Jeff, Who Lives at Home – 2012

Written & Directed by Jay and Mark Duplass
Starring Jason Segel, Ed Helms, Susan Sarandon, Judy Greer, Rae Dawn Chong, Evan Ross

Two brothers.  Both idiots, but in different, depressing ways.  Jeff (Segel) lives with his mother (Sarandon) and spends much of his time contemplating the movie Signs.  Signs is a great movie, to be sure, but Jeff takes it to the nth degree, looking for a message in everything.  Someone calls him while he is smoking pot.  The person is quite foul-mouthed and looking for someone named Kevin.
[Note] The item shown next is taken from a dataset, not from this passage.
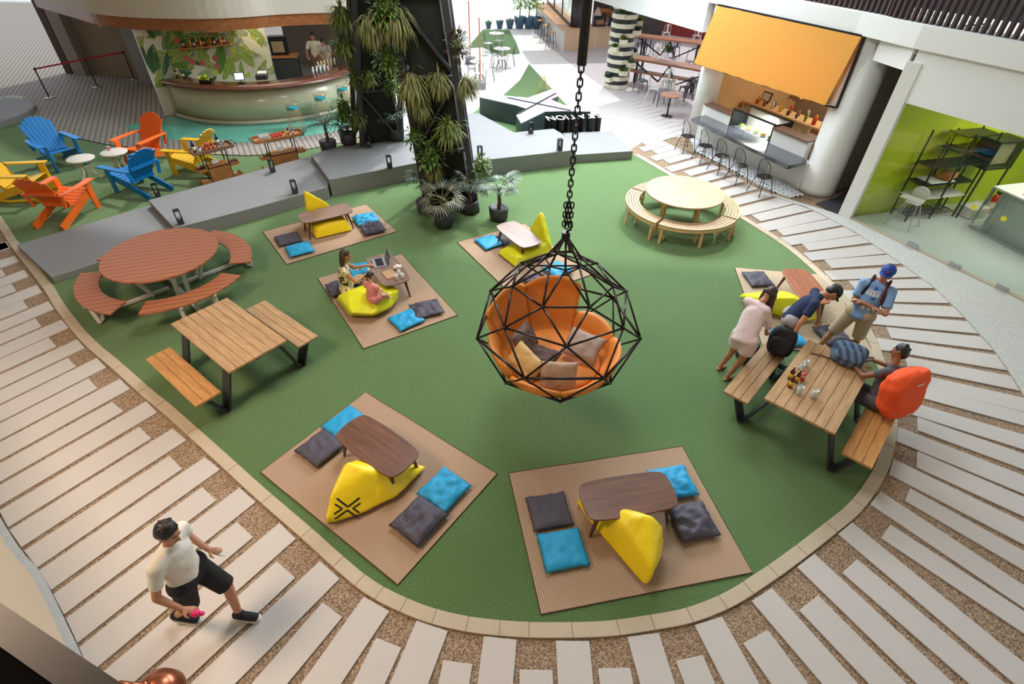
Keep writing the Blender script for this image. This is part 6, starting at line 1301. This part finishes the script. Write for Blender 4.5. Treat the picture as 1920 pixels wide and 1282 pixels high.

Pat (Helms) is in a struggling marriage with Linda (Greer).  She wants to save for a house.  He just bought a Porsche.  Through a series of bad coincidences, he ends up meeting up with Jeff, crashing the Porsche, and then sees his wife in suspicious circumstances with another man.  Then his Porsche gets towed.  They have a moment that could be special at their father’s grave site.  It degenerates when he sees another sign.

Their mother, Sharon, is beyond disappointed with her son, Jeff, and a little concerned with Pat, too.  She has no prospects in her own life, and hopes that her youngest will just get off the couch today, use some money she left him and take a bus trip to Home Depot, get some glue and fix a shudder in her kitchen.  When she starts getting attention from a secret admirer, her life has a purpose, if even just to find out who it is.

This film is anything but a comedy.  The awkward elements of humor it displays are purely the work of the two leads.  There is plenty of heart on display, augmented by the presence of Sarandon, and especially Rae Dawn Chong.  The movie moves in concentric circles, and characters find themselves over and over.  Is this because of fate?  Difficult to tell, but if feels right while it is happening, especially the connection between the two office workers.

That the writers and directors are brothers is obvious in the way that Pat and Jeff interact.  They are connected by stupid decisions, and passionate about those foolish endeavors.  Sharon reveals herself to be in much the same mold.    There is a connection beyond coincidence that binds all three.  The acting, script and the direction benefit the film, each in a cohesive way.  Too much of one and not enough of another would have been disastrous.  As it is, it’s an above average drama that is unlikely to win any awards.  Everyone can be proud of this film, though.

Nice as the film is, there are some drawbacks.  The film clocks in at a scant 83 minutes after credits.  The sadness that pervades the first half of the film is almost too bad to be true.  Then there is the tattoo.  Not to give anything away, but even a person who was only passingly familiar with another would notice that one, especially where it is placed.  You can’t wear coats all day every day.

So, if you are looking for a comedy, steer clear.  If you are looking for a nice drama with a heart, give this a try.